Saturday, February 17, 2007

Salvador capital da folia



Desenrole as palavras como se fossem veste sobre a pele e escreva suas frases como se alisasse um rosto (assim como nesta hora fazem os negros melhor do que os brancos). Saiba traduzir o silêncio na face angustiada de quem está dentro ou fora das cordas. Escute o sussurro das mãos ébrias de luz, cor e afagos; não apenas a voz, mas também o sotaque rascante do asfalto. Fale a língua do chão. Percorra praças, avenidas, ruas, mas também vielas, camarotes. Apare o suor do folião pipoca e o dos que saracoteiam, à força de uísque, vinho e espumantes.
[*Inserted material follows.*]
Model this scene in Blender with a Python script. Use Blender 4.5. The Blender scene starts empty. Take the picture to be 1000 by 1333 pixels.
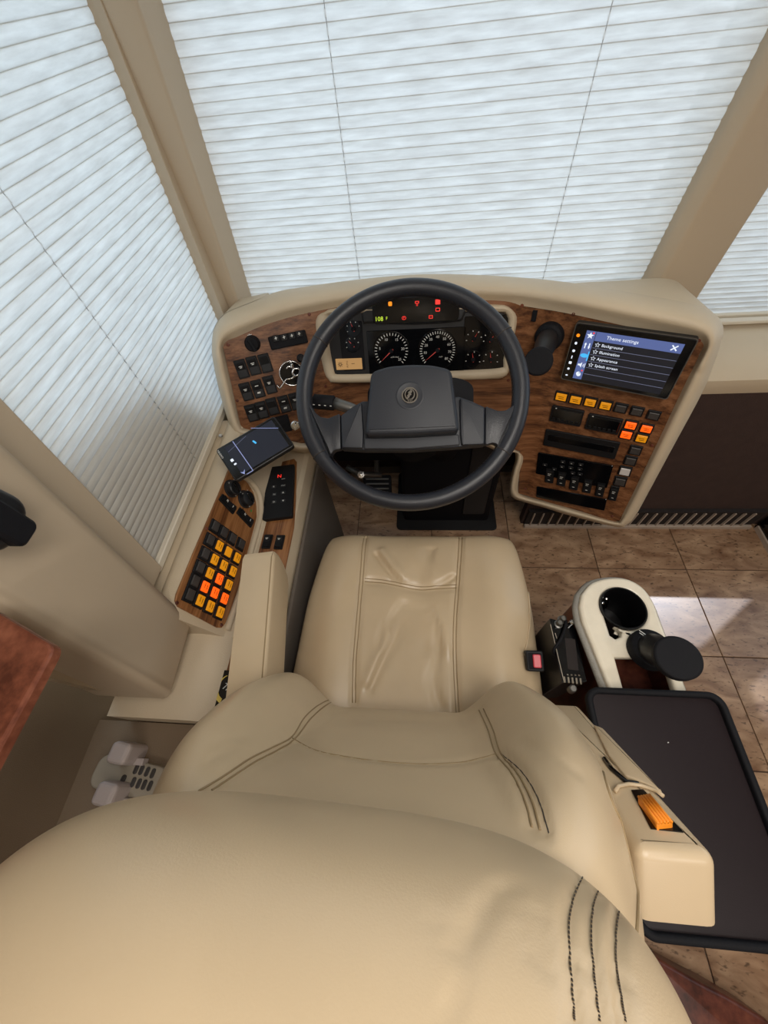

Tenha olhos para ver o que sonha o som, o gemido das guitarras, mas também os seus gritos, a luta ancestral dos tambores. Liberte-se da mornança displicente. Descomplique-se. Na ponta dos dedos, nas teclas, no "mouse", onde olhos são acentos, digite almas, gestos, alegrias, dores. Seque a veia das drogas, extraia seiva dos murmúrios. Desenrole com os sentidos o turbante dos Filhos de Ghandy, o brilho das contas de seus colares, desvende a trama da trança rastafari. Leve para o texto esta verdade: gestos pensados, maciez e doçuras proclamam Salvador capital da folia e da paz nos corações aflitos.

(Este texto foi escrito pelo editor-chefe do jornal A Tarde, Florisvaldo Mattos, para servir de guia dos repórteres na cobertura do Carnaval.)